All in all, the experience wasn’t so bad. We went home unharmed. Or maybe, emotionally we were. During our very early morning snack at Zuppa in Pearl Drive, we came into the conclusion that it is indeed a very sad world. The expressionless look of those boys will haunt us for some time. Maybe forever.

Food
I know I blogged about this a while back, and I just wanted to reiterate it. If you want to try some decent meals, at decent prices, go check out those food places at Peal Drive. Zuppa serves a lot of rice dishes, and my fave are Thai Bagoong rice and Pesto rice, 65 bucks per hearty serving. :)

Area Café at Powerplant also serve some decently-priced yummy meals. They have an Italian menu, but you can also ask for the Oriental menu from O Cafe nearby. Their small plates are more than enough, and they serve salads and soups, too.

For cheesecake lovers like me, check out Cheesecake, etc. There’s one located in G4. The servings are just enough to share with a friend. My personal fave is the white chocolate pistachio cheesecake. Yum-yum :P

Playing Cupid
I played Cupid for two of my friends. Elisa is a friend from high school and the guy is an MBA classmate. They’ve already met, and from their stories (separately told), it sounds promising. :)

On the other hand, I have stopped dating (at least, nowadays). I just don’t want to go out for the sake of. I guess, no matter how good-looking or intelligent a person is, without the so-called spark, there’s just no point in the whole exercise. I’m very happy hanging out with my newfound friends. Besides, my heart is not yet completely healed and I’m not raring to go out and meet BF #x just yet. :)

EB's, etc
Mark organized an EB in Press Cafe for bloggers based in Manila and Petite called if I wanted to go. I didn't, mostly because I was still puyat from the all-night g, and also because I felt a little unworthy. I said I had been brain dead for so long, and most of the things that comes out from my head (to my keyboard) are all about work, school, gimik and relationships. V. juvenile. I can no longer squeeze in all the geeky things I used to do, or even the very normal things like catch up on my reading. Lined up are "Yesterday, I Cried" and LOTR "The Hobbit" (I know, Mark, I'll watch the movie. Really.) But of course, they all turned out to be non-cliquish "geeks", and I hope there'll be a second EB so I can finally meet these folks I read about online :)

FN also had a meeting-cum-EB at Hot Cafe. I was more than fashionably late. Ed who came from Novaliches even beat me to it. Sorry. No excuses. I met the bf of a Girltalker who was into war games. Sounds very interesting. But it's quite expensive to get started. I'm thinking about it, though. Beats all stress-relievers I know so far. :)
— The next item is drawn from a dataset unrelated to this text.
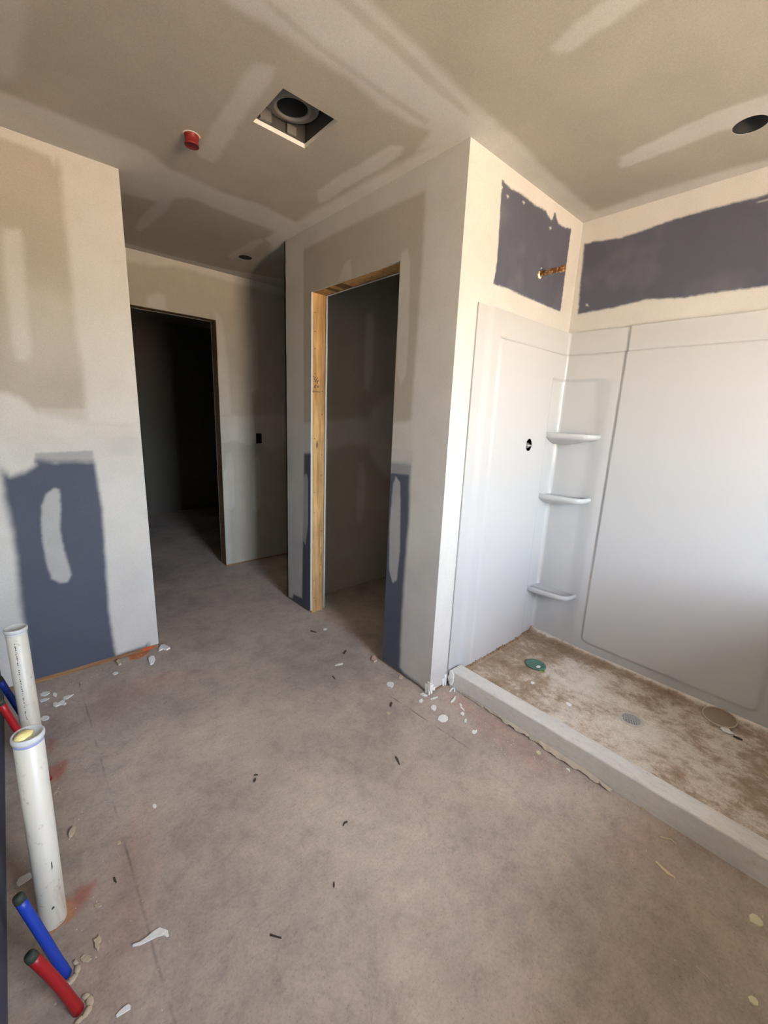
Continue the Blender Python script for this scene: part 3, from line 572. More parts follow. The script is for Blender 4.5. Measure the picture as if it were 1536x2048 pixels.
M_PLAIN = new_mat('bare_board_paper', TONE['tan'], 0.95)
M_VOID = new_mat('dark_void', (0.02, 0.018, 0.016), 0.9)

# concrete slab
M_CONC = new_mat('trowelled_concrete', rough=0.85)
nt, nn, ll, b = nodes_of(M_CONC)
att = nn.new('ShaderNodeAttribute'); att.attribute_name = 'paint'
a1 = noise_node(nt, 2.0, 8, 0.62, 0.3)
a2 = noise_node(nt, 12, 9, 0.75, 0.25)
a3 = noise_node(nt, 120, 4, 0.75)
a4 = noise_node(nt, 48, 6, 0.8, 0.3)
c = mix(nt, att.outputs['Color'], ramp(nt, a1.outputs['Fac'], [(0.3, (0.74, 0.73, 0.75)), (0.5, (0.98, 0.965, 0.955)), (0.70, (1.20, 1.16, 1.09))]).outputs['Color'], 1.0, 'MULTIPLY')
c = mix(nt, c, ramp(nt, a2.outputs['Fac'], [(0.28, (0.80, 0.785, 0.78)), (0.5, (1, 1, 1)), (0.72, (1.14, 1.12, 1.10))]).outputs['Color'], 1.0, 'MULTIPLY')
c = mix(nt, c, ramp(nt, a3.outputs['Fac'], [(0.26, (0.55, 0.52, 0.49)), (0.40, (0.95, 0.95, 0.95)), (0.7, (1.12, 1.12, 1.12))]).outputs['Color'], 1.0, 'MULTIPLY')
c = mix(nt, c, ramp(nt, a4.outputs['Fac'], [(0.30, (0.90, 0.88, 0.87)), (0.5, (1, 1, 1)), (0.72, (1.05, 1.04, 1.03))]).outputs['Color'], 1.0, 'MULTIPLY')
tc = nn.new('ShaderNodeTexCoord')
sp = nn.new('ShaderNodeSeparateXYZ'); ll.new(tc.outputs['Object'], sp.inputs[0])
wob = noise_node(nt, 6, 3, 0.5)
wv = mathn(nt, 'MULTIPLY', mathn(nt, 'SUBTRACT', wob.outputs['Fac'], 0.5), 0.012)
brk = noise_node(nt, 9, 2, 0.5)


def crack(x0, slope, y0, y1, width, dark):
    """dark saw line along y at x0, broken up by noise"""
    xl = mathn(nt, 'ADD', mathn(nt, 'MULTIPLY', mathn(nt, 'SUBTRACT', sp.outputs['Y'], y0), slope), x0)
    d = mathn(nt, 'ABSOLUTE', mathn(nt, 'SUBTRACT', mathn(nt, 'ADD', sp.outputs['X'], wv), xl))
    k = mathn(nt, 'SUBTRACT', 1.0, mathn(nt, 'DIVIDE', d, width), clamp=True)
    k = mathn(nt, 'MULTIPLY', k, mathn(nt, 'GREATER_THAN', sp.outputs['Y'], y0))
    k = mathn(nt, 'MULTIPLY', k, mathn(nt, 'LESS_THAN', sp.outputs['Y'], y1))
    k = mathn(nt, 'MULTIPLY', k, mathn(nt, 'MULTIPLY', mathn(nt, 'SUBTRACT', brk.outputs['Fac'], 0.40), 4.0, clamp=True))
    return mathn(nt, 'MULTIPLY', k, dark)


c = mix(nt, c, (0.07, 0.055, 0.045), crack(0.134, 0.0, 0.3, 2.40, 0.0055, 0.55))
c = mix(nt, c, (0.07, 0.055, 0.045), crack(1.337, -0.07, 0.86, 1.40, 0.0035, 0.9))
ll.new(c, b.inputs['Base Color'])
b.inputs['Specular IOR Level'].default_value = 0.3
bump(nt, b, a3.outputs['Fac'], 0.25, 0.002)

# bare pine
M_PINE = new_mat('bare_pine', rough=0.7)
nt, nn, ll, b = nodes_of(M_PINE)
w1 = noise_node(nt, 6, 6, 0.6, 0.4, stretch=(9, 9, 0.7))
w2 = noise_node(nt, 3, 4, 0.6, 0.2, stretch=(2, 2, 1.5))
cc = ramp(nt, w1.outputs['Fac'], [(0.3, (0.36, 0.19, 0.065)), (0.55, (0.58, 0.36, 0.15)), (0.75, (0.68, 0.46, 0.22))])
vor = nn.new('ShaderNodeTexVoronoi'); vor.inputs['Scale'].default_value = 2.6
tc = nn.new('ShaderNodeTexCoord'); mp = nn.new('ShaderNodeMapping'); mp.inputs['Scale'].default_value = (3, 3, 1.0)
ll.new(tc.outputs['Object'], mp.inputs['Vector']); ll.new(mp.outputs['Vector'], vor.inputs['Vector'])
knot = ramp(nt, vor.outputs['Distance'], [(0.03, (0.25, 0.25, 0.25)), (0.09, (1, 1, 1))])
cc2 = mix(nt, cc.outputs['Color'], knot.outputs['Color'], 1.0, 'MULTIPLY')
cc2 = mix(nt, cc2, ramp(nt, w2.outputs['Fac'], [(0.35, (0.8, 0.78, 0.75)), (0.65, (1.08, 1.06, 1.02))]).outputs['Color'], 1.0, 'MULTIPLY')
ll.new(cc2, b.inputs['Base Color'])

M_PLATE = new_mat('weathered_pine_plate', rough=0.85)
nt, nn, ll, b = nodes_of(M_PLATE)
w1 = noise_node(nt, 9, 6, 0.6, 0.4, stretch=(0.7, 3, 9))
ll.new(ramp(nt, w1.outputs['Fac'], [(0.3, (0.16, 0.08, 0.035)), (0.6, (0.33, 0.18, 0.08)), (0.75, (0.42, 0.27, 0.14))]).outputs['Color'], b.inputs['Base Color'])

# glossy white acrylic surround
M_ACRYL = new_mat('white_acrylic', (0.50, 0.495, 0.485), 0.1)
nt, nn, ll, b = nodes_of(M_ACRYL)
s1 = noise_node(nt, 3.0, 3, 0.5)
s2 = noise_node(nt, 40, 4, 0.6)
ll.new(ramp(nt, s1.outputs['Fac'], [(0.3, (0.07, 0.07, 0.07)), (0.7, (0.13, 0.13, 0.13))]).outputs['Color'], b.inputs['Roughness'])
bump(nt, b, s2.outputs['Fac'], 0.02, 0.002)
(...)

Lighthouse Family (another fave music group) was in Dish last night. And I missed the show :( Elisa said the place was packed and they did only like five songs.

Will and Grace
More than once, I tease bestfriend that he must be gay. I guess it’s mostly because I’ve never met a guy who's not only nice but who can read and understand a girl pretty well. There are times when he even voices out thoughts that I have a hard time expressing. Scary. But I did tell him that doesn’t mean I don’t appreciate his friendship. I do. So much.

Anyway, we were watching TV the other night, and I pointed out to him that “Will and Grace” was one of my favorite sitcoms. And he was right on the money when he answered that reason why I was always teasing him he was gay was because I wanted him to be like Will. And yes, I was secretly wishing he were gay. I want a guy friend who’d stick with me no matter how many relationships he’ll have, who’ll be there for me and help me with the guy chores (hehe) and who’ll be my back-up companion, in case Mr. Right never comes along. Gay men are always nice, more thoughtful, can think like women most of the time and act like real men when needed. I guess I just don’t believe in long-term friendships with “real” men, the type that goes beyond time and space. The kind I have with my best friends Petite, Risa and Arlene. We don’t talk or see each other often, but we can most often finish each other’s sentences and we can easily understand each other even without trying. Besides, real men eventually get married.